AustenBlog...she's everywhere

23 July 2006

Now HERE’S an adaptation we’d pay ten beans to see

Filed under: Online — Mags @ 8:33 pm

*cries with laughter*

Thanks to TeresaAF for the link!

P.S. Actually Lily and James are Lizzy and Darcy and Ron and Hermione are Emma and Knightley with genders reversed. Still v. v. funny.

P.P.S. And Ginny Weasley is Anne Elliot!

Making it easy

Filed under: Jane in the News, Jane's Novels — Mags @ 1:55 pm

Rachel Cooke continues her rant in the Observer about the various tarted-up new editions of classic novels, including Jane Austen’s. (Here’s our previous post)

As the Bookseller wryly notes, classics make sense to publishers not only because there are no royalties or advances to be paid; there is no frustrating wait for the ‘break-out’ book from Tolstoy or Dickens.

That’s why they keep remaking the movies, too, you know.

All this repackaging obviously has an impact on sales - publishers wouldn’t bother otherwise - which means that, however tiresome, it must be a good thing, mustn’t it? More copies of Austen and Flaubert and Wilkie Collins get sold - and they, in turn, help to keep in print more obscure authors: Gissing, Gibbon and Gosse (the Penguin Classics catalogue is pure bibliographic bliss: where else in the private sector can you see Hildegard of Bingen cosying up to Barry Hines?). So why do I feel so snippy about it?

A good question! We have mixed feelings about it, but tend toward the positive, because we like the covers!

But a lot of good books do require a concentration span longer than that of the average Big Brother contestant. Why pretend otherwise? Why must everything be made to seem easy? Whatever you think about Richard & Judy’s book club, it has an essential honesty: it passes beach reads off as beach reads, and tricksy books (like David Mitchell’s Cloud Atlas) as tricksy. But this new marketing of classics seems to me to be essentially dishonest, the publishing equivalent of orange-flavoured cod-liver oil. I mean, I really loved Vanity Fair, but never more so than when I had finished it.

Well, yes, because you’d experienced the story. You hadn’t received a distilled version interpreted through someone else’s “vision” as one does with a film adaptation. And isn’t that why we read, after all?

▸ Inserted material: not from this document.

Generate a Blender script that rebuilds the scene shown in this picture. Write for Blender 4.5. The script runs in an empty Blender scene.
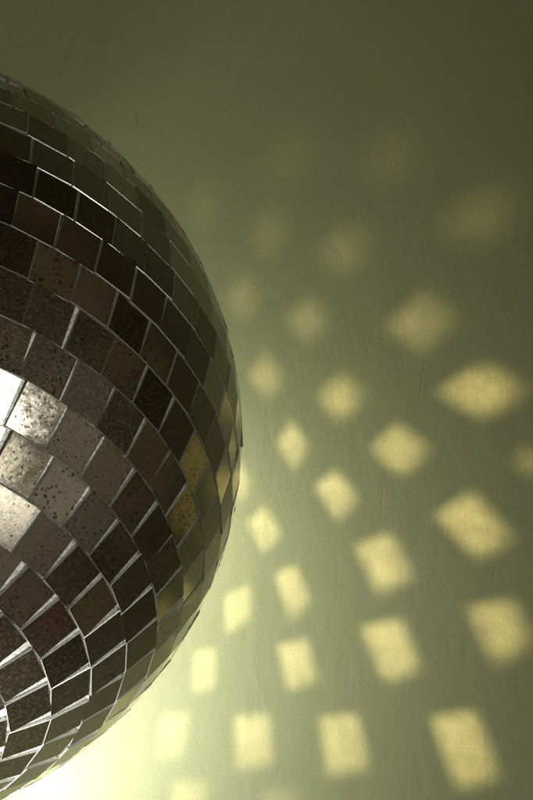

It’s definite: Sally Hawkins will play Anne Elliot

Filed under: Persuasion 2007 — Mags @ 1:36 pm

hawkins.jpg Confirmation in the Independent today in an interview with the actress.

She’s to play Anne Elliott in an upcoming adaptation of Jane Austen’s Persuasion.

Some more tidbits from the article.

For someone whose star is rising so rapidly, she’s not what you’d call an “actressy” actress. She’s a slip of a thing who looks rather younger than her age (she turned 30 this April), with clear, pale skin and angular features that can look strikingly pretty and - when occasion demands - frail and worn, even drab. The only flamboyant things about her are her jewellery (lots of it: big earrings, outsized ring, chunky bracelet which she breaks during the interview, sending it tinkling in pieces under the table); and her wild, curly mane of dyed blonde hair, a toned-down version of what she sported for Waz (”I looked insane - like I’d just stuck my head down the loo with a bottle of bleach”).

Sounds different from the picture we have here, eh? That looks more like Anne Elliot, to our mind.

She says that last sentence with a slight wobble in her voice, as well she might, having had a health scare over Christmas that left her facing the possibility that she might never act again - a chronic condition that she doesn’t want to name and which now, thankfully, seems to be responding to treatment.

Goodness! She’s Mrs. Smith!

It’s striking, I say, that for someone so upbeat and bubbly, who reacts so positively in the most part to people and life, the characters she’s played tend to be dark, or to go through severe struggle.

Interesting…Anne Elliot certainly goes through struggles, but she sort of blossoms as the story goes on, and gets stronger and more beautiful. It’s good to know that she can play dark but has a different personality, that she can bring both sides to the story.

As a woman, does she feel any pressure from the acting industry’s preoccupation with looks, I ask? “I do find it difficult when it’s less about acting and more about how you look. But I’m not a female lead. I don’t play romantic heroines, and that’s a good thing because they tend to be very dull parts. Except in Jane Austen! I’ve been lucky enough to have stepped around that. I play a range of characters. Some are prettier than others, some are quite plain. I’m lucky enough to have a face that can shift around.”

As a reminder, the film starts shooting in September 2006 and will be broadcast in the U.K. in 2007. No news on broadcast anywhere else in the world yet.